Bahram Chobin’s Revolt: An Asset and Ally of East Rome in the Late Sixth Century?
Published on September 7, 2022
Written by Sean Strong

October 2021 | BIPS Travel Grant

24th International Congress of Byzantine Studies, Venice and Padua (22nd -27th August 2022)


The travel grant offered by the British Institute of Persian Studies (BIPS) was used for my attendance to the 24th International Congress of Byzantine Studies, 2022 (Venice and Padua), to deliver a paper focussing on Sasanian history, specifically on the idea of treason during Bahram Chobin’s Revolt, AD 589-591.

The Congress is held every four years and is attended by Byzantinists from all over the world with many countries also bringing their international committees to the event – the equivalent of the Olympic Games for Byzantine Studies. It is a wonderful opportunity for scholars of Late Antiquity and Byzantium to come together, share and collaborate on research projects, and to also engage with research on Byzantium’s neighbours and rivals.

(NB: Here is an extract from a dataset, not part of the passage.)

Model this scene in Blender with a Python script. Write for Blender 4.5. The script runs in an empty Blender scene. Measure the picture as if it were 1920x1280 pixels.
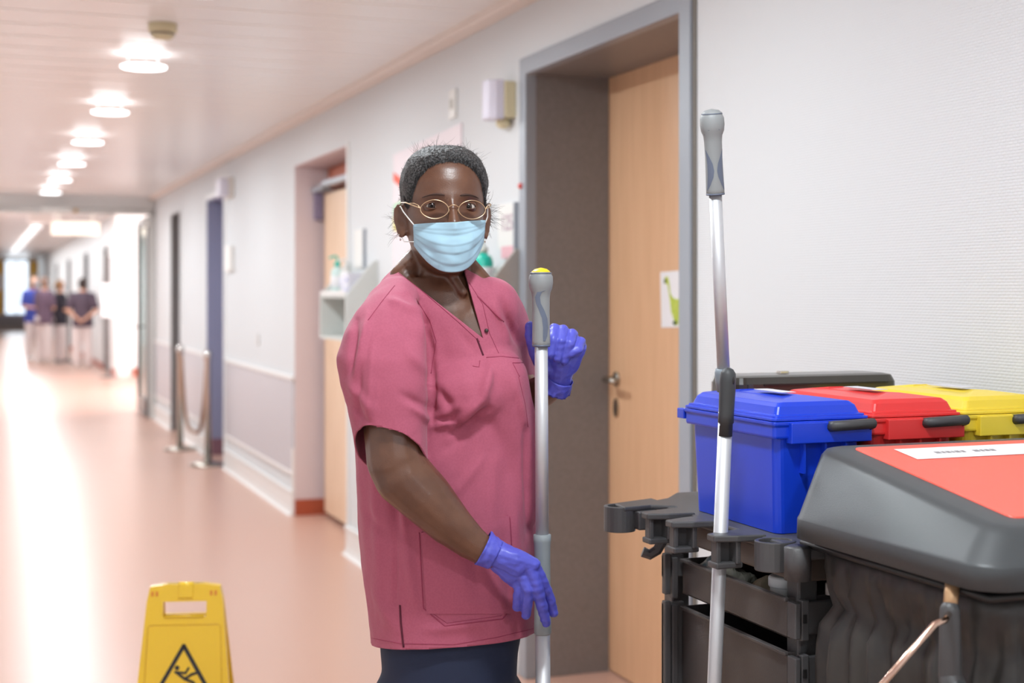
import bpy, bmesh, math, random
from mathutils import Vector, Matrix, noise
from mathutils.bvhtree import BVHTree
random.seed(7)
sc = bpy.context.scene
C = sc.collection
PI = math.pi
# ---------------------------------------------------------------- camera, light, exposure
F = 2667.0                       # focal length for a 1920 px wide frame (50 mm)
TH = math.atan(1004 / F)         # the camera is turned this far to the right of the corridor axis (+Y)
CAMH = 1.40
SN, CS = math.sin(TH), math.cos(TH)
cam = bpy.data.cameras.new('camera'); camo = bpy.data.objects.new('camera', cam); C.objects.link(camo)
camo.location = (0, 0, CAMH); camo.rotation_euler = (PI / 2, 0, -TH)
cam.sensor_width = 36; cam.lens = F / 1920 * 36; cam.shift_y = -91 / 1920
cam.clip_start = 0.05; cam.clip_end = 200
cam.dof.use_dof = True; cam.dof.focus_distance = 2.36; cam.dof.aperture_fstop = 3.6
sc.camera = camo
sc.view_settings.view_transform = 'Standard'; sc.view_settings.look = 'None'
sc.view_settings.gamma = 1; sc.view_settings.exposure = 0.13
sc.view_settings.use_curve_mapping = False
w = bpy.data.worlds.new('daylight'); sc.world = w; w.use_nodes = True
w.node_tree.nodes['Background'].inputs[0].default_value = (0.85, 0.93, 1, 1)
w.node_tree.nodes['Background'].inputs[1].default_value = 1.6
LAMP_W = 19.0                    # one round ceiling lamp of the near corridor
LAMP_W2 = 26.0                   # one lamp of the far corridor
FILL_W = 5.0                     # fill light added behind the photographer


def area(name, loc, rot, sx, sy, watt, col=(1, 1, 1), shape='RECTANGLE'):
    l = bpy.data.lights.new(name, 'AREA'); l.shape = shape; l.size = sx
    if shape in ('RECTANGLE', 'ELLIPSE'): l.size_y = sy
    l.energy = watt; l.color = col
    o = bpy.data.objects.new(name, l); C.objects.link(o)
    o.location = loc; o.rotation_euler = rot
    return o


# added fill behind and left of the photographer; window daylight in lobby, far end
area('fill_light_behind', (0.6, -3.9, 1.5), (PI / 2, 0, 0), 2.2, 1.9, FILL_W, (0.93, 0.97, 1))
area('fill_light_left', (-0.58, -0.6, 1.5), (0, -PI / 2, 0), 1.5, 1.9, 4, (0.95, 0.98, 1))  # added fill; the left wall has no window here
area('window_daylight_lobby', (6.0, 21, 1.6), (0, PI / 2, 0), 2.4, 6.0, 460, (0.97, 0.98, 1))
area('window_daylight_far', (1.45, 56.5, 1.7), (-PI / 2, 0, 0), 0.8, 2.2, 12, (0.9, 0.96, 1))

# ---------------------------------------------------------------- helpers
def at(u, v, Z):
    """point that lies Z metres in front of the camera along the ray of a photograph pixel"""
    X = (u - 960) / F * Z
    return Vector((Z * SN + X * CS, Z * CS - X * SN, CAMH - (v - 549) / F * Z))
def cf(x, d, z):
    """camera-aligned ground frame: x right, d away, z absolute height"""
    return Vector((d * SN + x * CS, d * CS - x * SN, z))
def lin(c):
    return tuple((x / 12.92 if x <= .04045 else ((x + .055) / 1.055) ** 2.4) for x in [k / 255 for k in c])
MW = {}
def mat(name, rgb, rough=.5, metal=0, spec=.5, noise_col=None, nscale=20, ndetail=3, bump=0, bscale=200, emis=None, estr=0,
        alpha=1, trans=0, sss=0, coat=0, nstretch=(1, 1, 1), nmix=(.4, .6), sheen=0):
    m = bpy.data.materials.new(name); m.use_nodes = True
    nt = m.node_tree; b = nt.nodes['Principled BSDF']
    c = (*lin(rgb), 1)
    b.inputs['Base Color'].default_value = c
    b.inputs['Roughness'].default_value = rough; b.inputs['Metallic'].default_value = metal
    b.inputs['Specular IOR Level'].default_value = spec
    b.inputs['Transmission Weight'].default_value = trans
    b.inputs['Coat Weight'].default_value = coat; b.inputs['Sheen Weight'].default_value = sheen
    b.inputs['Coat Roughness'].default_value = .08
    if sss:
        b.inputs['Subsurface Weight'].default_value = sss; b.inputs['Subsurface Scale'].default_value = .01
        b.inputs['Subsurface Radius'].default_value = (1, .4, .2)
    if emis:
        b.inputs['Emission Color'].default_value = (*lin(emis), 1); b.inputs['Emission Strength'].default_value = estr
    tc = nt.nodes.new('ShaderNodeTexCoord'); mp = nt.nodes.new('ShaderNodeMapping')
    nt.links.new(tc.outputs['Object'], mp.inputs[0]); mp.inputs['Scale'].default_value = nstretch
    if noise_col:
        n = nt.nodes.new('ShaderNodeTexNoise'); n.inputs['Scale'].default_value = nscale; n.inputs['Detail'].default_value = ndetail
        r = nt.nodes.new('ShaderNodeValToRGB'); nt.links.new(mp.outputs[0], n.inputs['Vector'])
        r.color_ramp.elements[0].position = nmix[0]; r.color_ramp.elements[1].position = nmix[1]
        r.color_ramp.elements[0].color = c; r.color_ramp.elements[1].color = (*lin(noise_col), 1)
        nt.links.new(n.outputs[0], r.inputs[0]); nt.links.new(r.outputs[0], b.inputs['Base Color'])
    if bump:
        n2 = nt.nodes.new('ShaderNodeTexNoise'); n2.inputs['Scale'].default_value = bscale; n2.inputs['Detail'].default_value = 2
        bp = nt.nodes.new('ShaderNodeBump'); bp.inputs['Strength'].default_value = bump; bp.inputs['Distance'].default_value = .002
        nt.links.new(mp.outputs[0], n2.inputs['Vector']); nt.links.new(n2.outputs[0], bp.inputs['Height']); nt.links.new(bp.outputs[0], b.inputs['Normal'])
    return m


def inv(parent):
    return MW[parent].inverted() if parent is not None and parent in MW else Matrix()
def link(name, me, mt=None, parent=None, smooth=False, bevel=0, seg=2, angle=35):
    M = inv(parent)
    if parent is not None: me.transform(M)
    o = bpy.data.objects.new(name, me); C.objects.link(o)
    if mt: me.materials.append(mt)
    if parent is not None:
        o.parent = parent; MW[o] = MW[parent]
    if smooth:
        for p in me.polygons: p.use_smooth = True
    if bevel:
        b = o.modifiers.new('bevel', 'BEVEL'); b.width = bevel; b.segments = seg; b.limit_method = 'ANGLE'; b.angle_limit = math.radians(angle)
        b.harden_normals = False
    return o
def thing(name, label, cat, loc=(0, 0, 0), rz=0, group=None):
    o = bpy.data.objects.new(name, None); C.objects.link(o); o.empty_display_size = .05
    o.location = loc; o.rotation_euler = (0, 0, rz)
    MW[o] = Matrix.Translation(loc) @ Matrix.Rotation(rz, 4, 'Z')
    return tag(o, label, cat, group)
def tag(o, label=None, cat=None, group=None, kind=None):
    if label: o['label'] = label
    if cat: o['category'] = cat
    if group: o['group'] = group
    if kind: o['kind'] = kind
    return o
def struct(o): o['kind'] = 'structure'; return o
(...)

My paper tackled themes of dynasty, legitimacy, and regional history. It aimed to highlight how we, as modern historians, read and view treason in our ancient sources, and how in-turn that impacts our understanding of the aforementioned themes. The paper, and more widely the panel strand (sponsored and supported by the EX-PATRIA Project), were well received and provided an opportunity for fruitful discussion on the idea of treason and collaboration in the Late Antique world. The research presented at the Congress will form part of my second thesis chapter, and a version of it will be adapted for a proceeding publication in an edited volume organised by the panel convenors.

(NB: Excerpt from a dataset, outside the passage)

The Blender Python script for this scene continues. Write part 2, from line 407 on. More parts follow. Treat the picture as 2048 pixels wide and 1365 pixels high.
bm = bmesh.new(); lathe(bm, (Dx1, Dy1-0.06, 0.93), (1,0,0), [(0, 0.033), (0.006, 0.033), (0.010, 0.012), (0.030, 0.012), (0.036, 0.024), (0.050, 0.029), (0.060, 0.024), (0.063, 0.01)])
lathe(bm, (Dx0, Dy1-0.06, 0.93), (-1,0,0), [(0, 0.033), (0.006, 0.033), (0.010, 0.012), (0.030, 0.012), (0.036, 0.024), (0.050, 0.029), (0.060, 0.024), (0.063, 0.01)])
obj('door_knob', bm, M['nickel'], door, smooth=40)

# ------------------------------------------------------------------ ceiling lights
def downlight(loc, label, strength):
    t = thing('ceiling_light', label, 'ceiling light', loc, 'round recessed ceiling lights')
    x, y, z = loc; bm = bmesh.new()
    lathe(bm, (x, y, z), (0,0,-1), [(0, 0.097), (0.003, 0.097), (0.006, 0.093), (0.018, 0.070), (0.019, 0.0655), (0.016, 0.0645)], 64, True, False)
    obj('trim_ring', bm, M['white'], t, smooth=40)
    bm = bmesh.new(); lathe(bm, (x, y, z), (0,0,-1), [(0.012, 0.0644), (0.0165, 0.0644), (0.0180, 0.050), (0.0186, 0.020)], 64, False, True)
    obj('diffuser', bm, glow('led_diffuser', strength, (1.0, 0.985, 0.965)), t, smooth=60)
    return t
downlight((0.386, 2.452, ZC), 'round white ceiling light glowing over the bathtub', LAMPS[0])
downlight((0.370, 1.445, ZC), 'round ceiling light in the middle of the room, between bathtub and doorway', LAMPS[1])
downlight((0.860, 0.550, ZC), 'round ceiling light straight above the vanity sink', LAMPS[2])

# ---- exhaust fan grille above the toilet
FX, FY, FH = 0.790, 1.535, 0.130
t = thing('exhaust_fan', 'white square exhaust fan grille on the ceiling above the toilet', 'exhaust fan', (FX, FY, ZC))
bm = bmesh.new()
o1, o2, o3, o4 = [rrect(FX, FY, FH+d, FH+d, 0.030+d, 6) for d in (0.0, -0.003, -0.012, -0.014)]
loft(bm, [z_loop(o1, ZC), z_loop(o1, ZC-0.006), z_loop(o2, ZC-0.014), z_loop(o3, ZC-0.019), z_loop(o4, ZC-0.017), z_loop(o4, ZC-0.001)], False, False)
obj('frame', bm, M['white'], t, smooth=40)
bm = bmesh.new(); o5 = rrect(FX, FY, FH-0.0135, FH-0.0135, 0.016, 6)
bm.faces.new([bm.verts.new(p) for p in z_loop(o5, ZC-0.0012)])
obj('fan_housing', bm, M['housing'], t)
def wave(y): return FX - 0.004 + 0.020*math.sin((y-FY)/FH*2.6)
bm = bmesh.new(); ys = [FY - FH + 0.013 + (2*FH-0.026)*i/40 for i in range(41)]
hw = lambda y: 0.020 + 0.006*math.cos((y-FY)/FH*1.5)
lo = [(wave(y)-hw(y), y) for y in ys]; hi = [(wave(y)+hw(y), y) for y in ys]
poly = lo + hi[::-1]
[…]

By delivering the paper it allowed me to enhance my existing public speaking skills, alongside receive constructive feedback on my research, which will be used to progress my PhD thesis. Furthermore, I was able to promote Sasanian history and culture to a wide audience. Though some Late Antique scholars are involved in Sasanian studies, it was a positive way to get across how interconnected the two empires (Roman and Sasanian) were, but also how rich and engaging Sasanian history is on its own terms. As a result, several scholars came up to me after my paper and inquired about the specifics of Sasanian political ideology and literary practices to better understand the episode and the wider period, alongside how it might also be useful for their own research.

By attending the 24th International Congress of Byzantine Studies, through the generous awarding of a BIPS travel grant, it allowed me to present my current research on Bahram Chobin’s Revolt, as well as gain valuable feedback and build positive academic networks. The reception of my paper instilled confidence in me that I was on the right course with my research, and I look forward to expanding on the ideas and findings in the months to come. For that reason, I am very grateful to the British Institute for Persian Studies for providing me the travel grant.